Ces deux ouvrages, qui se distinguent par leur lisibilité (celui de Daniel Susskind gagnerait parfois à être plus concis), diffèrent dans leur propos comme dans leurs objectifs. À l’heure des injonctions à « travailler plus » au nom d’une « valeur travail » dont le gouvernement se réclame sans la définir, ils apportent, sur des modes assurément distincts, de précieux éléments pour aborder sur un autre mode la question de la durée du travail et de son sens, en interaction.
Dans son nouvel ouvrage, Marcel van der Linden, dont on connait le rôle éminent à l’Institut d’histoire sociale d’Amsterdam, invite à rompre avec une histoire du travail demeurée par trop européanisée et ayant les traits d’une « monade » comme avec le « nationalisme méthodologique » qui persiste à la caractériser.
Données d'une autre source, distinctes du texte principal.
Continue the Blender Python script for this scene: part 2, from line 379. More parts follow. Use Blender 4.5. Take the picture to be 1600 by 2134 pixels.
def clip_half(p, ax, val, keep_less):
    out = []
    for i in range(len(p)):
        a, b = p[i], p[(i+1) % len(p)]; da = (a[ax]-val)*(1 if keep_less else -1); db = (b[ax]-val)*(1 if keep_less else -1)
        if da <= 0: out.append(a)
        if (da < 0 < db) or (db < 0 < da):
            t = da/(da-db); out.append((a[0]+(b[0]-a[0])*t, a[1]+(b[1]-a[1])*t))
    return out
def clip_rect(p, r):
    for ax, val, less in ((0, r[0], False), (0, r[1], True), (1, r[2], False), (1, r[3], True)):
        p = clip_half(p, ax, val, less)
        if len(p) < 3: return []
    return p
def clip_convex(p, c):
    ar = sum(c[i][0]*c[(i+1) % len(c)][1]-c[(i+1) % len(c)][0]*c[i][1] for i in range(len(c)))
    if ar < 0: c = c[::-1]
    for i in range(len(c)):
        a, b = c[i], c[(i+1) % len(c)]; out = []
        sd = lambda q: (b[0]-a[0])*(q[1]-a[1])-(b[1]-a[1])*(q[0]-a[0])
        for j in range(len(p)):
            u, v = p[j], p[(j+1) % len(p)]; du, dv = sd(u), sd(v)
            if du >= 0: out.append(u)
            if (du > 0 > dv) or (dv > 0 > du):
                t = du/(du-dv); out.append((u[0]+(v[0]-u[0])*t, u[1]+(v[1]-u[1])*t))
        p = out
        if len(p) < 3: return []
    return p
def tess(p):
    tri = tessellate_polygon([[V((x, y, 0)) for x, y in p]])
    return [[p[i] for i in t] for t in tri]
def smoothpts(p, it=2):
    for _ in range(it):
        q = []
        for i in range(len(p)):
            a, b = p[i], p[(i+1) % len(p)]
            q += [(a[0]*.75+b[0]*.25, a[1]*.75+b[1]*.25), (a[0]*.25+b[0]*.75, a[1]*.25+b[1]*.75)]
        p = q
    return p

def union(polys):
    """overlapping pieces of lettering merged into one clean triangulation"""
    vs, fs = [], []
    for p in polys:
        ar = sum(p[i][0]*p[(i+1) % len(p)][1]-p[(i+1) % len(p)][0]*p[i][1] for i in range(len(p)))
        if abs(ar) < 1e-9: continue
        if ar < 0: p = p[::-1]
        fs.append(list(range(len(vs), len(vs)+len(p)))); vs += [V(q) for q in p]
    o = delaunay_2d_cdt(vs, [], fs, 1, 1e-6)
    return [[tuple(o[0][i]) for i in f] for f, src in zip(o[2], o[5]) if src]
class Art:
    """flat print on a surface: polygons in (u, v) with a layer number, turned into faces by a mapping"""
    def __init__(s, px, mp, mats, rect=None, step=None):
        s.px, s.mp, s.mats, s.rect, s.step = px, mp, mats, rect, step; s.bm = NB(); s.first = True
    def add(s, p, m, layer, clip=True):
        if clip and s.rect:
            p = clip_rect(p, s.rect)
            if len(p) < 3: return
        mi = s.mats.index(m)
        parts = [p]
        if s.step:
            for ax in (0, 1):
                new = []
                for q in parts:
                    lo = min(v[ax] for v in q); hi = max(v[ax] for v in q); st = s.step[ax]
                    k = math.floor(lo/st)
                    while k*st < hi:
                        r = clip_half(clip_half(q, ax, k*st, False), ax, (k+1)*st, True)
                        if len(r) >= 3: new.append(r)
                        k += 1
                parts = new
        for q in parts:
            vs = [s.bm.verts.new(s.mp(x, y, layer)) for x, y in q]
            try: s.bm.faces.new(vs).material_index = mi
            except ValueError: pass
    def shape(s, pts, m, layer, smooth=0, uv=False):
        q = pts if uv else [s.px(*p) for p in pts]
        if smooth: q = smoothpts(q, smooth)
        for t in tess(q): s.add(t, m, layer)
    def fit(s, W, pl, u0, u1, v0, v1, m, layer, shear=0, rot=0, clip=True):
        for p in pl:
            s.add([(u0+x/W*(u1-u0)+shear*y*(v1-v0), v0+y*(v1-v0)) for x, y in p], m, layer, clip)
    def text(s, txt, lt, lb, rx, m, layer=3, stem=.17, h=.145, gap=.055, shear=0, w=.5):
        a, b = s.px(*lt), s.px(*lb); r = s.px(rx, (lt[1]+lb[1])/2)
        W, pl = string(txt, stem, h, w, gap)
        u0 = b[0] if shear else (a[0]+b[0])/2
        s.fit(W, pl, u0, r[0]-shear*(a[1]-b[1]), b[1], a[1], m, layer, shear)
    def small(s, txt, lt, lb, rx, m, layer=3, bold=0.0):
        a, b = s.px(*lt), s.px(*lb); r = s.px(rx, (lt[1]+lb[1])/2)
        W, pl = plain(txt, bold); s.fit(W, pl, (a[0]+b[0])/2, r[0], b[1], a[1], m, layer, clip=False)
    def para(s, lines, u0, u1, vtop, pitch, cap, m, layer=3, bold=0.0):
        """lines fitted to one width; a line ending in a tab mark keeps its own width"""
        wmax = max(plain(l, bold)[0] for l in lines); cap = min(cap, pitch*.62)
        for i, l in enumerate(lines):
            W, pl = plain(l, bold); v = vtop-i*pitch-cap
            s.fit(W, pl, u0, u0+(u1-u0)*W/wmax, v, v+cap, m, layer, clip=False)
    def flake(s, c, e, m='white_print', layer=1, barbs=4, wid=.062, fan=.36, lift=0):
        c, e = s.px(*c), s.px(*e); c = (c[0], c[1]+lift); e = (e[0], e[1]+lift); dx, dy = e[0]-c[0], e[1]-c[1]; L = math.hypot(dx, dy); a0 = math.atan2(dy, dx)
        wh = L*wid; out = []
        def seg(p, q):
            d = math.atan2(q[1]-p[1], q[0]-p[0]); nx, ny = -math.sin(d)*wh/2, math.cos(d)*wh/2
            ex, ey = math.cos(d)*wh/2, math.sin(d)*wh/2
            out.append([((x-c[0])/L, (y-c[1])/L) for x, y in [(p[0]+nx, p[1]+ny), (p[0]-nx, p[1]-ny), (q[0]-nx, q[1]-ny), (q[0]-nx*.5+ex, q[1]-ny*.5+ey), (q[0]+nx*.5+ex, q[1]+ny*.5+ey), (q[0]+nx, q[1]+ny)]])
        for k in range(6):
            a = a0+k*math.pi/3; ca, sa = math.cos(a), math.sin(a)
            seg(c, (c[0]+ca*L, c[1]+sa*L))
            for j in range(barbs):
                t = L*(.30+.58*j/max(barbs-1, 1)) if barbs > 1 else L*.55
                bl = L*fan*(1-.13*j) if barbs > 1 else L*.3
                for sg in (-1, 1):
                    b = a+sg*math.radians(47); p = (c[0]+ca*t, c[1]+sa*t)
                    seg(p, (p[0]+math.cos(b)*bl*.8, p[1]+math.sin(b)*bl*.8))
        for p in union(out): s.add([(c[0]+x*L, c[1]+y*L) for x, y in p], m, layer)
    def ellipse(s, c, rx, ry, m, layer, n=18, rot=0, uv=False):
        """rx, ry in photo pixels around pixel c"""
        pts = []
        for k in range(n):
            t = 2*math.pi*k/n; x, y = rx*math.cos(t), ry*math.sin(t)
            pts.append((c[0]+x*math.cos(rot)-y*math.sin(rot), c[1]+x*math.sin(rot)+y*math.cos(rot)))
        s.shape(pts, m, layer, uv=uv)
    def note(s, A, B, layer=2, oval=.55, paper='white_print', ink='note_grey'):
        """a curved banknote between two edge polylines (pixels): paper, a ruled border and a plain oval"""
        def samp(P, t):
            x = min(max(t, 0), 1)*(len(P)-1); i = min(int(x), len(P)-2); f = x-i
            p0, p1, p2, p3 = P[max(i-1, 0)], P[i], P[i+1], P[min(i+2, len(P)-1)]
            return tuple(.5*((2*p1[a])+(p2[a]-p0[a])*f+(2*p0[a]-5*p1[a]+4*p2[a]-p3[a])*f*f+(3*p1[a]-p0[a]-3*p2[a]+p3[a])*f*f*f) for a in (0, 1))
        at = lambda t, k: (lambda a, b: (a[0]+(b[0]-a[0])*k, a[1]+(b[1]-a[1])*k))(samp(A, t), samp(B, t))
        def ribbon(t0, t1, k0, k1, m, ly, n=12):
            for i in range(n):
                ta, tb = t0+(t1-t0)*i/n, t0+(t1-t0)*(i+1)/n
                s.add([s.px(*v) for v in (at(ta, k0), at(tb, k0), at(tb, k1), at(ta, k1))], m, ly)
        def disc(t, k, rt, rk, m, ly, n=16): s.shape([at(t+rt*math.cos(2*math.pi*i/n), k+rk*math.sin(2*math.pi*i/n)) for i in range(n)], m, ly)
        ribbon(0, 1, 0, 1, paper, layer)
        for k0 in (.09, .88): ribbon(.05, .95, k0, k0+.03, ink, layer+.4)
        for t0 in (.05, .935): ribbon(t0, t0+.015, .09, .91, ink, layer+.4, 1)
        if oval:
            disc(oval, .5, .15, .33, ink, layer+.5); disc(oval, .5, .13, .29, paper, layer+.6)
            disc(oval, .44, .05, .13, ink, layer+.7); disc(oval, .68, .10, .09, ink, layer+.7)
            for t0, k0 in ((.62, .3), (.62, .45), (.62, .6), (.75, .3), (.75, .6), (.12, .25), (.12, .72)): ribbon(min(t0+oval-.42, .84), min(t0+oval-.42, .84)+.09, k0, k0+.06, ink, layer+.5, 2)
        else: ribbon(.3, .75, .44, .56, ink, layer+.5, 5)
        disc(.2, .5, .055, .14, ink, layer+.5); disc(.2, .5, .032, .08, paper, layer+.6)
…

Dans une série d’essais qui peuvent être lus dans leur continuité ou séparément, il souligne les limites d’une « histoire universelle » reposant sur la simple juxtaposition de données nationales et plaide pour une « histoire mondialisée du travail », associant d’autres disciplines, dont l’ethnologie.
Après une réflexion sur la complexification conceptuelle qu’une telle histoire suppose, il dresse une cartographie des recherches qui s’y confrontent, s’agissant des différentes formes de mutualisme et de résistance, et propose pour finir quelques « spéculations sur l’avenir » et sur les travaux de « disciplines adjacentes ». L’ouvrage, destiné à un public de chercheurs, met à leur disposition une imposante bibliographie internationalisée et, au fil des pages, de nombreux développements sur des expériences étrangères dont il n’était pas toujours aisé d’avoir connaissance.
À l’heure où le salariat et les statuts n’en finissent plus de se décomposer en affaiblissant ce qui fut longtemps tenu pour le « noyau central » au profit de déclinaisons multiples que le syndicalisme peine à représenter, cet ouvrage, assurément exigeant, contribue à alerter sur la nécessité de repenser l’unité du travail et les modalités de résistance.